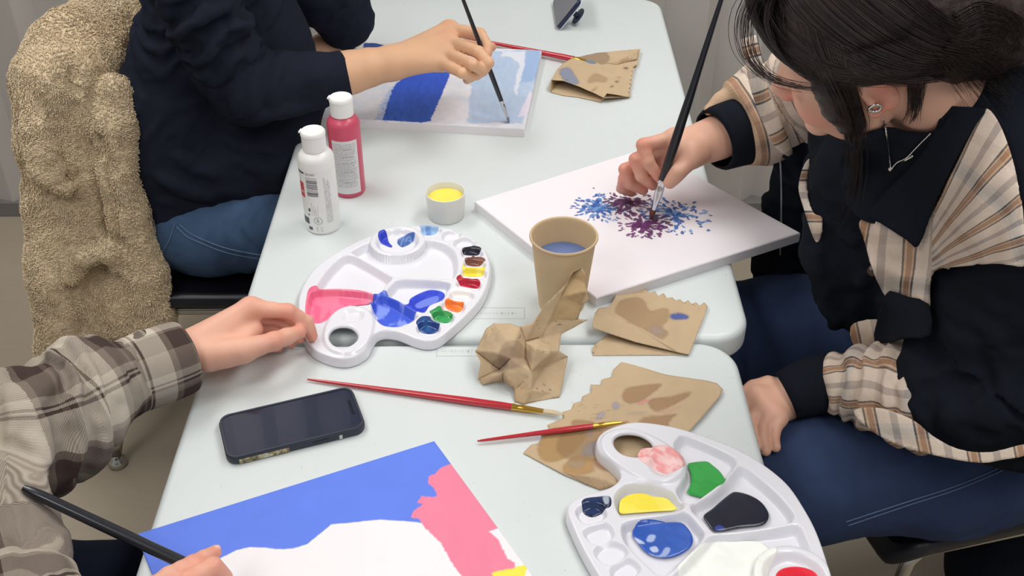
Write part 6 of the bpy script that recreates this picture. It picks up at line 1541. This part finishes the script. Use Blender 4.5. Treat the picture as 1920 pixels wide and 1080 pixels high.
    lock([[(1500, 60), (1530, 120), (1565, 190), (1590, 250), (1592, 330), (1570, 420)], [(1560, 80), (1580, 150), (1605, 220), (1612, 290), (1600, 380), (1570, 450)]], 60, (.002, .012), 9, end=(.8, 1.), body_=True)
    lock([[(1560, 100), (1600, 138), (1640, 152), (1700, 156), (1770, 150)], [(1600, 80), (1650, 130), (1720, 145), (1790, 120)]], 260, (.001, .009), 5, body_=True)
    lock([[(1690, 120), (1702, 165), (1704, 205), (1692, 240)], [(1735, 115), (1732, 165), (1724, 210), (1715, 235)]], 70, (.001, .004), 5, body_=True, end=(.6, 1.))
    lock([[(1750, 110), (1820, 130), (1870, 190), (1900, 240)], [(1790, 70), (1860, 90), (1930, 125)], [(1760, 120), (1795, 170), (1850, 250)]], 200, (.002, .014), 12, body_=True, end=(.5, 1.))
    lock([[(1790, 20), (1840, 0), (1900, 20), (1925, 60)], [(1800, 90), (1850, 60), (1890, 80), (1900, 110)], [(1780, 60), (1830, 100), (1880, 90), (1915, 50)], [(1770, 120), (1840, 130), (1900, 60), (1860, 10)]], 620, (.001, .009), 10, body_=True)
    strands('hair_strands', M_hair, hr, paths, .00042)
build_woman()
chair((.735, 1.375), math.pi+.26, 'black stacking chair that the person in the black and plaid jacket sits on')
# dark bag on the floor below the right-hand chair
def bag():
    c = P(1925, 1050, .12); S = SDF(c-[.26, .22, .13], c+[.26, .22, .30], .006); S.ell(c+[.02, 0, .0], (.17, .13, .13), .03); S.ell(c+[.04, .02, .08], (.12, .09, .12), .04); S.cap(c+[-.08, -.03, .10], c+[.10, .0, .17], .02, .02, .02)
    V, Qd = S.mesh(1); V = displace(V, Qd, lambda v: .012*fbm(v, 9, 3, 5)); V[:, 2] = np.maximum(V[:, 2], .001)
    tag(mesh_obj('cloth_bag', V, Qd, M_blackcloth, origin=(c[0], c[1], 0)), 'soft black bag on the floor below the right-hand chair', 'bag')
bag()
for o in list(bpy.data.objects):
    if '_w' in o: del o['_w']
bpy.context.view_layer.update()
===
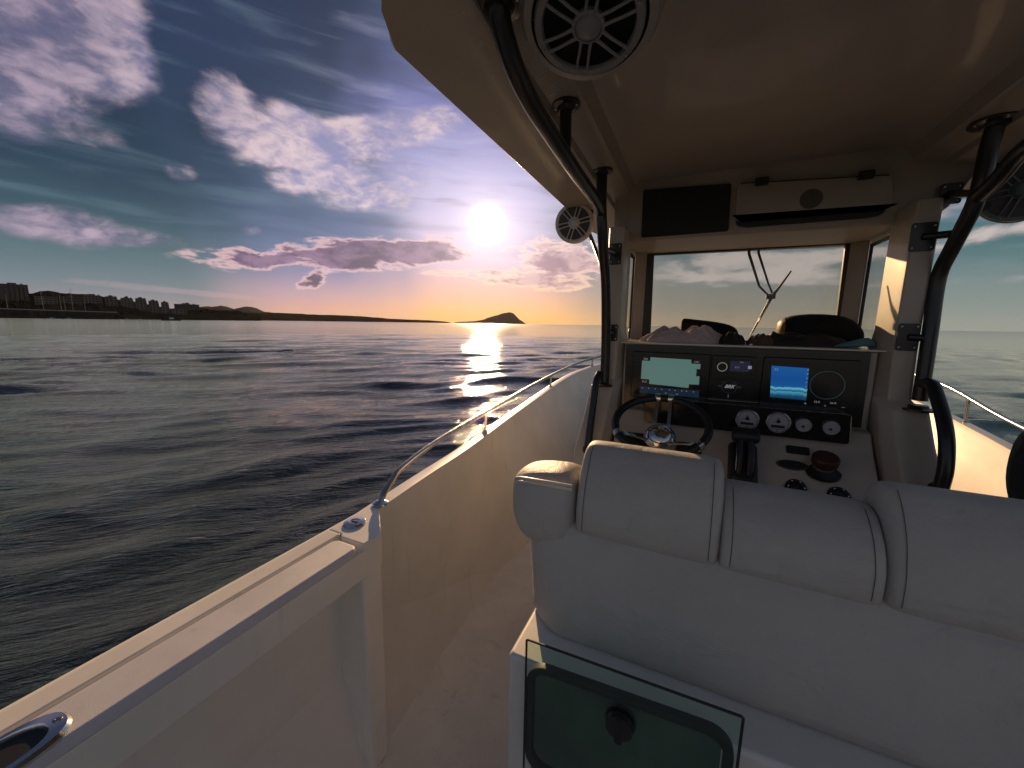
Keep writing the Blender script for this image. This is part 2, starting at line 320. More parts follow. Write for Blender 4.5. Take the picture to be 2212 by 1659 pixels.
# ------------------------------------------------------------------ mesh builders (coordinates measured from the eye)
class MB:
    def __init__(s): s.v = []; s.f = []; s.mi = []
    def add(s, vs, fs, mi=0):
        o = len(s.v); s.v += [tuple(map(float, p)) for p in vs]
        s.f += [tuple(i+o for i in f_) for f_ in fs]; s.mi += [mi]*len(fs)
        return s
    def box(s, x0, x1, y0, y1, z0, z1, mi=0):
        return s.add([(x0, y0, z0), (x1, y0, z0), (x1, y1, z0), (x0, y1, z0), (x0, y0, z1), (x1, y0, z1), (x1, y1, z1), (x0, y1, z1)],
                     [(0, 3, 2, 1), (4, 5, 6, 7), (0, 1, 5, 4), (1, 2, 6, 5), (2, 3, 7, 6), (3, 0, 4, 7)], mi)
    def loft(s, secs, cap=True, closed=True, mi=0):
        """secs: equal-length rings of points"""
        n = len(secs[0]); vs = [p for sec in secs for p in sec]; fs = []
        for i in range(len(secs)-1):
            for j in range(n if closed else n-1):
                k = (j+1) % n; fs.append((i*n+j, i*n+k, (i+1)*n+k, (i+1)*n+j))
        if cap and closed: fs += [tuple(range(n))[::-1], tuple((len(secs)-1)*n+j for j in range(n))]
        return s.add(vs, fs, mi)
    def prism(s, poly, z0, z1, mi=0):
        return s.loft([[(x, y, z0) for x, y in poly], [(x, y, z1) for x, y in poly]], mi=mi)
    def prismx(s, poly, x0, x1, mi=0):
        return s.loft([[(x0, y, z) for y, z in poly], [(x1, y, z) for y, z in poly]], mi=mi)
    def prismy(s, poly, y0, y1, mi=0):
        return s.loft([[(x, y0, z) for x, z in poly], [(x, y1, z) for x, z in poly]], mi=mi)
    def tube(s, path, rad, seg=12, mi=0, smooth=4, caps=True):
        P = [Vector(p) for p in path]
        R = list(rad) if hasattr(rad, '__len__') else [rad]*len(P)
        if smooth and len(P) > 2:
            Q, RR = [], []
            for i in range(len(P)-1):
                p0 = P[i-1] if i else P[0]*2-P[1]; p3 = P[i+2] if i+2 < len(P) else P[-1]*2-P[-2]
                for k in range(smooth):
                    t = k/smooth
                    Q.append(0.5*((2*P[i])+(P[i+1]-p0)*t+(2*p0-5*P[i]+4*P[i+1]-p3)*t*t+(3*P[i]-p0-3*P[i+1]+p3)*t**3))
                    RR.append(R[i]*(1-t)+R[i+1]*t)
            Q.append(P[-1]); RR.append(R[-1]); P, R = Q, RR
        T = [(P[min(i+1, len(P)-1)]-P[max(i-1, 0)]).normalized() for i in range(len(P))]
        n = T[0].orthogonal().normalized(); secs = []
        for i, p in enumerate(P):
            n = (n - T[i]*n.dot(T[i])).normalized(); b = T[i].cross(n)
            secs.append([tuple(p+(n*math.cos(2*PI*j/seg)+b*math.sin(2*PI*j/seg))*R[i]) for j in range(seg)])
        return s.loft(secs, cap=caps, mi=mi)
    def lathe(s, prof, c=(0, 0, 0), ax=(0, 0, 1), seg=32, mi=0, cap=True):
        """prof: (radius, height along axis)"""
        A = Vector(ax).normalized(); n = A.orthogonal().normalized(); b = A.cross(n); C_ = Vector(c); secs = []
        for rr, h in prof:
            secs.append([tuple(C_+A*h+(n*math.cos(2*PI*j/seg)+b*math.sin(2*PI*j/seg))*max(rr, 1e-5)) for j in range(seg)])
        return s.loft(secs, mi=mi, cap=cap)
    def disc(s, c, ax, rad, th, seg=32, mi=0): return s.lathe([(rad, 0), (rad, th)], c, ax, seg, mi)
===
_Aim_: Retype exactly the lines above, from the one with "Write part 6" through the one with "bpy.context.view_layer.update()", inclusive.

_Written solution_:
Write part 6 of the bpy script that recreates this picture. It picks up at line 1541. This part finishes the script. Use Blender 4.5. Treat the picture as 1920 pixels wide and 1080 pixels high.
    lock([[(1500, 60), (1530, 120), (1565, 190), (1590, 250), (1592, 330), (1570, 420)], [(1560, 80), (1580, 150), (1605, 220), (1612, 290), (1600, 380), (1570, 450)]], 60, (.002, .012), 9, end=(.8, 1.), body_=True)
    lock([[(1560, 100), (1600, 138), (1640, 152), (1700, 156), (1770, 150)], [(1600, 80), (1650, 130), (1720, 145), (1790, 120)]], 260, (.001, .009), 5, body_=True)
    lock([[(1690, 120), (1702, 165), (1704, 205), (1692, 240)], [(1735, 115), (1732, 165), (1724, 210), (1715, 235)]], 70, (.001, .004), 5, body_=True, end=(.6, 1.))
    lock([[(1750, 110), (1820, 130), (1870, 190), (1900, 240)], [(1790, 70), (1860, 90), (1930, 125)], [(1760, 120), (1795, 170), (1850, 250)]], 200, (.002, .014), 12, body_=True, end=(.5, 1.))
    lock([[(1790, 20), (1840, 0), (1900, 20), (1925, 60)], [(1800, 90), (1850, 60), (1890, 80), (1900, 110)], [(1780, 60), (1830, 100), (1880, 90), (1915, 50)], [(1770, 120), (1840, 130), (1900, 60), (1860, 10)]], 620, (.001, .009), 10, body_=True)
    strands('hair_strands', M_hair, hr, paths, .00042)
build_woman()
chair((.735, 1.375), math.pi+.26, 'black stacking chair that the person in the black and plaid jacket sits on')
# dark bag on the floor below the right-hand chair
def bag():
    c = P(1925, 1050, .12); S = SDF(c-[.26, .22, .13], c+[.26, .22, .30], .006); S.ell(c+[.02, 0, .0], (.17, .13, .13), .03); S.ell(c+[.04, .02, .08], (.12, .09, .12), .04); S.cap(c+[-.08, -.03, .10], c+[.10, .0, .17], .02, .02, .02)
    V, Qd = S.mesh(1); V = displace(V, Qd, lambda v: .012*fbm(v, 9, 3, 5)); V[:, 2] = np.maximum(V[:, 2], .001)
    tag(mesh_obj('cloth_bag', V, Qd, M_blackcloth, origin=(c[0], c[1], 0)), 'soft black bag on the floor below the right-hand chair', 'bag')
bag()
for o in list(bpy.data.objects):
    if '_w' in o: del o['_w']
bpy.context.view_layer.update()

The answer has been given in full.